The relay was just as easy, only requiring the basic of setup to set pin mode to output and then to activate the relay was as easy as writing high to its corresponding digital pin. Each of the Grove modules came with a short length of cable to connect it to the Grove shield. The shield of course made this all possible within minutes by providing an easy plug-and-play platform.

Since my initial playing around with the Nano and the Grove modules I've started to write more advanced code and have to say that having the USB-C connector is so refreshing. There is no need to worry about orientation of the cable, just plug it in and it works. Using the Grove Shield is also amazing, if you need to change which pin/port you want to use, simply unplug/plug where required. The documentation and examples on the wiki pages is quite detailed and has also been a very useful aid in my exploration of this platform.

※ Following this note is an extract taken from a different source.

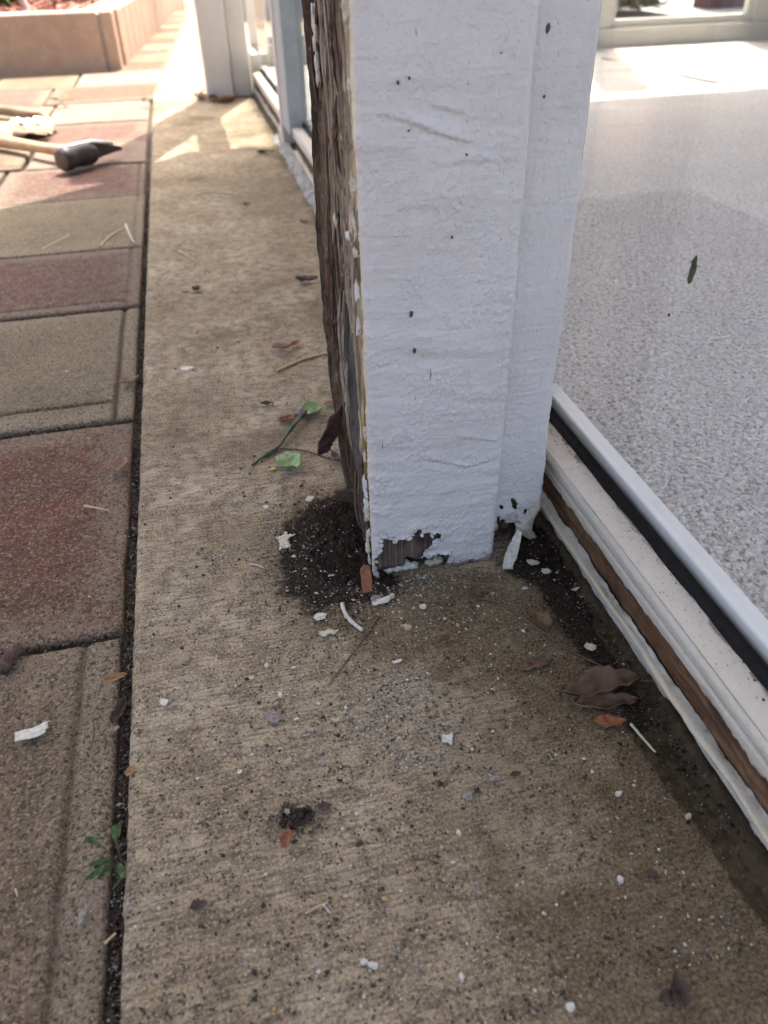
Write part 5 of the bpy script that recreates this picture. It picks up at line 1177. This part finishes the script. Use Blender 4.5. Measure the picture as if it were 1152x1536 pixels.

However even with all the plug-and-play functionality and ease of use, the best feature of this offering is its price. At less than a third of what an Arduino Nano will cost you, Seeeduino Nano is simply amazing. In the next week or two I will be completing a project using the Nano, two Grove relays and a Grove light sensor to automatically control light mode in my fish tank (white day LEDs vs blue night LEDs). Keep an eye out for that post - I've already made good progress on the software and 3D printing side, most of what is left now is integrating it into the fish tank itself and getting it wired in and water proofed.